Training on the roof of your office is a little…odd (imo)? Having to lug the trainer there and back home may be a hassle? But I guess whatever works for you :wink:

It would indeed be odd to use the trainer at my office building. The security guards all know me by now, so they wouldn’t hassle me or anything. But if I ever had to spend that much time at my workplace that I would bring my exercise trainer to work, then I’m not doing something right at work.

Half of my apartment building roof has someone’s quasi-probably-illegal-garden on top – also like many rooftops in Taipei :wink:

[quote=“goose egg”]It would indeed be odd to use the trainer at my office building. The security guards all know me by now, so they wouldn’t hassle me or anything. But if I ever had to spend that much time at my workplace that I would bring my exercise trainer to work, then I’m not doing something right at work.

Half of my apartment building roof has someone’s quasi-probably-illegal-garden on top – also like many rooftops in Taipei :wink:[/quote]

2 hours of real work, 2 hours of work on the flob, and four hours a day on the roof on the trainer. Now who would notice?

[quote=“urodacus”][quote=“goose egg”]It would indeed be odd to use the trainer at my office building. The security guards all know me by now, so they wouldn’t hassle me or anything. But if I ever had to spend that much time at my workplace that I would bring my exercise trainer to work, then I’m not doing something right at work.

Half of my apartment building roof has someone’s quasi-probably-illegal-garden on top – also like many rooftops in Taipei :wink:[/quote]

2 hours of real work, 2 hours of work on the flob, and four hours a day on the roof on the trainer. Now who would notice?[/quote]

Raise your desk to the height of your bike. Full day on the trainer.

Goose, i thought you meant rollers in your first post, not a trainer. A trainer fixes the bike in place by the frame and back wheel, and rests the back wheel of the bike against a resistance wheel or drum, while rollers are where you ride your bike on three narrow rollers held flat in a frame (two for the back wheel, and another just forward of the front wheel), while balancing a la actual riding.

you can ride a trainer with 20" wheels, but as pointed out earlier, you may not be able to clamp it in place without a spacer (normally a jacket that goes over the trainer drum and spaces it out far enough to reach the bike wheel.

i don’t recommend riding rollers while trying to work: you actually have to concentrate just as if riding. More so, as you can’t move side to side much.

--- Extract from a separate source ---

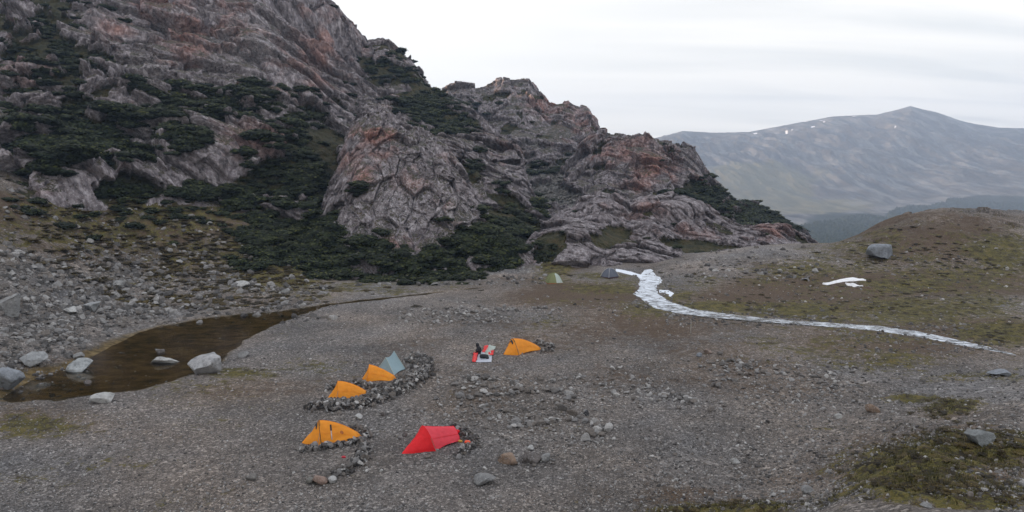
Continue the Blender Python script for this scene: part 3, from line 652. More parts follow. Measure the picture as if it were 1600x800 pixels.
# low slabs at the head of the plain
R5C = [(790, 400), (830, 372), (850, 345), (868, 336), (890, 326), (915, 312), (940, 310), (975, 316), (985, 320), (1000, 310), (1040, 306), (1070, 306), (1090, 316), (1110, 326), (1140, 346), (1165, 356), (1190, 350), (1215, 352), (1245, 366), (1262, 374), (1280, 384), (1320, 400)]
def low_style(P, u, v, t):
    st = mk_style(5, [(960, 375, 22, 20, .85), (1090, 385, 60, 14, .55), (860, 390, 20, 30, .8), (1010, 340, 40, 8, .5), (1130, 360, 40, 14, .4), (1150, 385, 60, 8, .5), (930, 350, 30, 8, .3), (1050, 370, 30, 8, .35)],
                  [(1000, 340, 60, 14, .35), (1050, 365, 40, 12, .45), (1210, 365, 40, 12, .6), (960, 325, 30, 14, .3)], [(900, 350, 40, 30, .3), (1000, 400, 50, 10, .4), (880, 400, 40, 20, .4), (1070, 385, 40, 14, .5)],
                  [], big=2.0, cell=5.0, amp=1.0, dip=-38, stretch=(.65, .9, 1.15), vs=9, vlump=.35, fold=1.2)
    d, at = st(P, u, v, t)
    hump = blobs(u, v, [(905, 380, 55, 28, 3.5), (985, 395, 60, 14, 2.2), (1040, 330, 50, 16, 3.2), (950, 330, 30, 16, 2.6), (1030, 360, 60, 12, 2.), (1110, 350, 40, 12, 1.8), (1200, 364, 40, 10, 2.)])
    return d+hump*sstep(0, 1.6, np.broadcast_to(t[:, None], d.shape)), at
sheet('rock_outcrop', [[(790, 425, 97), (850, 424, 95), (900, 426, 93), (960, 420, 96), (1030, 414, 99), (1100, 404, 103), (1200, 390, 112), (1280, 388, 122), (1320, 405, 125)],
                [(790, 415, 100), (850, 398, 101), (900, 395, 101), (960, 398, 103), (1030, 396, 106), (1100, 388, 110), (1200, 376, 120), (1280, 387, 128), (1320, 403, 130)],
                [(790, 406, 106), (850, 370, 108), (900, 358, 110), (960, 366, 113), (1030, 366, 116), (1100, 358, 122), (1200, 364, 130), (1280, 386, 134), (1320, 402, 134)],
                [(u_, v_+1, 128 if u_ < 1100 else 140) for u_, v_ in R5C]],
      A(785), A(1325), 800, [50, 70, 70], low_style, MAT_ROCK, ('low smooth grey rock slabs at the head of the plain', 'rock outcrop'), back=(16, -7), ledge=.35)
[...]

Edit: oops: fixed the rollers geometry. it’s been a while!

thank you, urodacus. I haven’t heard of rollers before. I will look that up first before buying anything. cheers


From: exportersindia.com/leohagent … 880360.htm

[quote]Rollers do not attach to the bicycle frame. Balancing the bicycle without riding off the rollers is an extra challenge for the rider and requires much more balance and attention than bicycle trainers. Some cyclists find that this increased attention to balance enhances their workout, while other cyclists simply prefer the more stable trainers.[/quote]Bike-Rollers

I think this is a bit more serious/intense than I am prepared for now. It looks cool, though!

I got a cheap (NT5000) turbo trainer from my local shop, and I can use 700c or 20" wheels no problem, no adaptor needed. The front of the trainer is in effect a hinge, that allows the axle to go as low as necessary for the tyre to touch the roller.
If in doubt take the bike with you when you buy the trainer.